Estante

Discutir a situação do Rio de Janeiro está na moda. Nos últimos meses todos os grandes jornais do país cederam espaço para reportagens e editoriais que tentam, quase sempre sem sucesso, analisar o problema vivido pelo Rio.

Zuenir Ventura certamente furou a concorrência. Seu livro Cidade Partida, publicado pela Companhia das Letras, saiu meses antes da intervenção militar. Outra vantagem que o autor leva sobre os periódicos é o formato. Um jornal ou uma revista nem sempre tem espaço para aprofundar a discussão e apresentar uma opinião mais elaborada.

O tema do livro é a divisão da cidade, de um lado o Rio que todos conhecem, bonito, turístico, alegre, ocupado por uma população afável e de classe média. Do outro, a cidade escondida, onde os moradores são quase sempre pobres e os serviços públicos estão ausentes. A tese do autor é que incluídos e excluídos, ricos e pobres, dividem a mesma cidade, mas é como se fossem duas cidades distintas.

Até aí tudo bem, mesmo porque tal tipo de análise não é nova. As Ciências Sociais e a imprensa de esquerda vêm dizendo coisa parecida pelo menos desde os anos 50. É a velha questão da Belíndia, um Brasil que é rico como a Bélgica e pobre como a Índia.

Assim como a cidade que Zuenir descreve, seu livro também é partido em dois. Na primeira parte ele apresenta alguns flashs da história carioca, principalmente para mostrar que os problemas que o Rio sofre atualmente não nasceram na última década, mas sim foram crescendo na medida em que as duas cidades penetravam. Em suma, a causa maior dos problemas é a exclusão centenária sofrida pela maior parte da população.

Apesar de pequena, menos de um quinto do total do livro, essa primeira parte é a mais consistente. No entanto, peca por apresentar sempre apenas uma versão dos fatos. Por exemplo no caso da morte do policial Le Cocq. Existem várias versões da perseguição a Cara de Cavalo, o ladrão que o matou. Quanto à criação do esquadrão da morte carioca, Zuenir só fala de como teria sido criado pelo General Kruel, e nunca das atividades da Escuderia Le Cocq, fundada para lembrar o colega morto e que acobertou as atividades do esquadrão.

Se na primeira parte faltou espaço para discutir com mais propriedade cinqüenta anos da história carioca, na segunda sobra para apresentar detalhes irrelevantes.

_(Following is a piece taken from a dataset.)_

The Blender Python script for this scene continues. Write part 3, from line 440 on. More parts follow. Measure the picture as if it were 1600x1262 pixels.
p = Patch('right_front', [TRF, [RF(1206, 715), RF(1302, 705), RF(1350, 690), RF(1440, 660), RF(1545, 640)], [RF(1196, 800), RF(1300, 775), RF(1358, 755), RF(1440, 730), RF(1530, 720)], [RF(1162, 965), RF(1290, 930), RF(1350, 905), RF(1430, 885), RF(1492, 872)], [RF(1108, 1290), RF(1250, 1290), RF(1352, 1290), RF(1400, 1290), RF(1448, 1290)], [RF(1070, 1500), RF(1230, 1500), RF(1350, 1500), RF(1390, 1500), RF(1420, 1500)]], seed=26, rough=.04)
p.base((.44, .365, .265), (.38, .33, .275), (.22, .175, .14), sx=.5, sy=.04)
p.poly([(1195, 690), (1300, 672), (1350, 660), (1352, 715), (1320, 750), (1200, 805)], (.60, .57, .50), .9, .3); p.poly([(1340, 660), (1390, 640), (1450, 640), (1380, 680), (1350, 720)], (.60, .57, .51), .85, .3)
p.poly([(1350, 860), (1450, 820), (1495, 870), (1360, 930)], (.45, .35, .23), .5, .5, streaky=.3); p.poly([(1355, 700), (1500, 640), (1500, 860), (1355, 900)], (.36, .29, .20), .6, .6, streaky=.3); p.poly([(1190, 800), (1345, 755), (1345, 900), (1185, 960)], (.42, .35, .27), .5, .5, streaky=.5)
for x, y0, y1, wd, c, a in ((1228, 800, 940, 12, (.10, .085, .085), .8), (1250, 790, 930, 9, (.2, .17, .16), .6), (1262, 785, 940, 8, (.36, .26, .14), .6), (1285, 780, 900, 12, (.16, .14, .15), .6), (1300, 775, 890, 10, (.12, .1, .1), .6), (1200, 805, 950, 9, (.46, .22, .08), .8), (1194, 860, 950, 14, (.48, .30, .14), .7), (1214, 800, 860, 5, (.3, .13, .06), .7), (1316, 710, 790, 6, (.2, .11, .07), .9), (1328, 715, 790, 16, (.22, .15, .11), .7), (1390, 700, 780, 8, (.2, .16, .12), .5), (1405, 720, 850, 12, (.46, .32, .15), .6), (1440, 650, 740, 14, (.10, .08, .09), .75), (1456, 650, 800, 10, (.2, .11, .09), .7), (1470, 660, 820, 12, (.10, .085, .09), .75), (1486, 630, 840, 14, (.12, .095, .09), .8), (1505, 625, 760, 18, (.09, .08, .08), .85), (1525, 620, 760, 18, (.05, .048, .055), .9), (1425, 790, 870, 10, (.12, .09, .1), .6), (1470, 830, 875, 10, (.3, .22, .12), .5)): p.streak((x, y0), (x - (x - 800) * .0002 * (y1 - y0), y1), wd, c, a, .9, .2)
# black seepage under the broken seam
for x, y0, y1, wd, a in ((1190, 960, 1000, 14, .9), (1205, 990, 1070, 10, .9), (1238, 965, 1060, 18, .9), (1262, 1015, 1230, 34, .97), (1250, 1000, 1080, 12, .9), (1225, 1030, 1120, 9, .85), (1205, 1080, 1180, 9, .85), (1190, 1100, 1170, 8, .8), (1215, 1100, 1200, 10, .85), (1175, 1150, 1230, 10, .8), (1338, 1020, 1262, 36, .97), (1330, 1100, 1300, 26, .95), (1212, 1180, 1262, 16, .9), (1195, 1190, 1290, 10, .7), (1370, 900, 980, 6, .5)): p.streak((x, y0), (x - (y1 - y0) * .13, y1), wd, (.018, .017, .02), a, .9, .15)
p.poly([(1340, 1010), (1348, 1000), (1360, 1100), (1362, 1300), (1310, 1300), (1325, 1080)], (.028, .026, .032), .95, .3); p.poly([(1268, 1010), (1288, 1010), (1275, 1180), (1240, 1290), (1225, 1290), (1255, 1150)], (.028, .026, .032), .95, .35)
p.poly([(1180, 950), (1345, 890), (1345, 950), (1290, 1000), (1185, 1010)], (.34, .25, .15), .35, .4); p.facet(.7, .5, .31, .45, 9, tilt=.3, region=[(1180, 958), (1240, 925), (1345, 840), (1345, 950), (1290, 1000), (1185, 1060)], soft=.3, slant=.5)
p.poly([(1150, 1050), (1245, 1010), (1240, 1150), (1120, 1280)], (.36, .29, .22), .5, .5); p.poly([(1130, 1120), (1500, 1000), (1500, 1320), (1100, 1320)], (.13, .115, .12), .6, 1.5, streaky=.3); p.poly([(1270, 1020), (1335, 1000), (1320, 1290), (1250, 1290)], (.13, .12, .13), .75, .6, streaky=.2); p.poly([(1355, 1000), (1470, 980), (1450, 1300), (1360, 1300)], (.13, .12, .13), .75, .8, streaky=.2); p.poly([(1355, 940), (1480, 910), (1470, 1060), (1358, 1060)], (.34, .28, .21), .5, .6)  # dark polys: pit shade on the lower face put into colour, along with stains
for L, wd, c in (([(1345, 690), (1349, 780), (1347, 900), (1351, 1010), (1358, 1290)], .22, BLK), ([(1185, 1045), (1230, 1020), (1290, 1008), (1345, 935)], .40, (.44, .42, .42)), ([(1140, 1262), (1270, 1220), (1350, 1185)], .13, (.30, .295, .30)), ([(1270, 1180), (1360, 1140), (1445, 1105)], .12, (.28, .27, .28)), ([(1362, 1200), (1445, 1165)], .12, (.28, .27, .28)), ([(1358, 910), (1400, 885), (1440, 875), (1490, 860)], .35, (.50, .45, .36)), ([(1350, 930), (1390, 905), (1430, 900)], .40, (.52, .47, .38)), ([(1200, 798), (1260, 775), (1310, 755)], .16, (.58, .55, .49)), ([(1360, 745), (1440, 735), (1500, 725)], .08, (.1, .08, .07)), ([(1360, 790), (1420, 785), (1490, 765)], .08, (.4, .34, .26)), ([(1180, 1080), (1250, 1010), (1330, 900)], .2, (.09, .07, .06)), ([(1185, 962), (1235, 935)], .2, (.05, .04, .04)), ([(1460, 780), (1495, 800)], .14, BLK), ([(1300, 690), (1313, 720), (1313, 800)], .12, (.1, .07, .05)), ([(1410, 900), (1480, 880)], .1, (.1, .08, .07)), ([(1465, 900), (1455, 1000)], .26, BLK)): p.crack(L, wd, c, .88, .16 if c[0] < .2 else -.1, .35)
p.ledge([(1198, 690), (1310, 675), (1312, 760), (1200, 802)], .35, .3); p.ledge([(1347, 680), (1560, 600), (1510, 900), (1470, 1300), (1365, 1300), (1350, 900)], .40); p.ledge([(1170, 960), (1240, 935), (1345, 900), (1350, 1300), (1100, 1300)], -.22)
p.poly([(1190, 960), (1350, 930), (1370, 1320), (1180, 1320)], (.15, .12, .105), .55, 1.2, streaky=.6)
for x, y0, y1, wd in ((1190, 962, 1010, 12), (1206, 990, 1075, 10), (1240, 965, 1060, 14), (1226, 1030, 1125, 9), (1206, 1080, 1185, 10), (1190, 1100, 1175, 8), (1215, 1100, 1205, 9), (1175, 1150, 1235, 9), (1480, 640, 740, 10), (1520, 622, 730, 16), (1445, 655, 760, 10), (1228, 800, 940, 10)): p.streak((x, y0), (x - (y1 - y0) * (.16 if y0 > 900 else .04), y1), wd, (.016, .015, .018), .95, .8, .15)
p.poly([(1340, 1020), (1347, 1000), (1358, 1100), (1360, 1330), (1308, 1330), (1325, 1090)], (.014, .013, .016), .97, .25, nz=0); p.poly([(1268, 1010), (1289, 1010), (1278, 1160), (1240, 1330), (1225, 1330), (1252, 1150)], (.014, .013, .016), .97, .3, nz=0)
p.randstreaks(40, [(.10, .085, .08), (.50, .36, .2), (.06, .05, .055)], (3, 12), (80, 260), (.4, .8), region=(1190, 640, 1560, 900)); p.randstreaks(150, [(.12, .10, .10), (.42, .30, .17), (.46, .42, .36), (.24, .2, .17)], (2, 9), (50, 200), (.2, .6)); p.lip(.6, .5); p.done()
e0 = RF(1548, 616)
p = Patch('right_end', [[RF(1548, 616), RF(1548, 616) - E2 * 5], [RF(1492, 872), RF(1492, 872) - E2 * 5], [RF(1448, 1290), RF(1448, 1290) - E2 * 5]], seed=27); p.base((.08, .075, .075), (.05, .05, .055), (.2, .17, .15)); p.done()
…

Como reverenciar amigos e conhecidos, por exemplo. O espaço ocupado por irrelevâncias é importante porque nesta segunda parte Zuenir trabalha novamente com dois temas, o cotidiano de Vigário Geral pós-massacre e a construção do movimento Viva Rio. Isso faz com que a narrativa perca o ritmo e se arraste em alguns momentos. Como em uma novela, o ponto alto só chega bem perto do final quando da entrevista com o "dono" do tráfico na favela, Flávio Negão. Ele é apresentado como uma pessoa afável, que tomou um caminho errado devido às circunstâncias além de seu controle.

Aliás, durante a segunda parte do livro, todos são mostrados como afáveis e bem intencionados. Os traficantes não teriam culpa de ser o que são, os ricos estariam seriamente interessados em acabar com a miséria. Aparentemente o Rio seria uma cidade partida por culpa, talvez, de uma divindade. Em outras palavras, ninguém é culpado de nada, ninguém se beneficia com a miséria alheia.

Conclusão: o livro escrito por Zuenir Ventura tem uma primeira parte interessante, porém sem aprofundamento, e uma segunda parte um pouco mais cansativa, porém trazendo uma importante entrevista. No todo ele é pouco crítico e tenta não ofender ninguém, as únicas pessoas críticas são alguns mortos. Depois da leitura o livro deixa um sabor de mingau, não de feijoada.

Guaracy Mingardi é cientista social, professor da Escola de Sociologia e Política e pesquisador do Núcleo de Estudos da Violência da USP.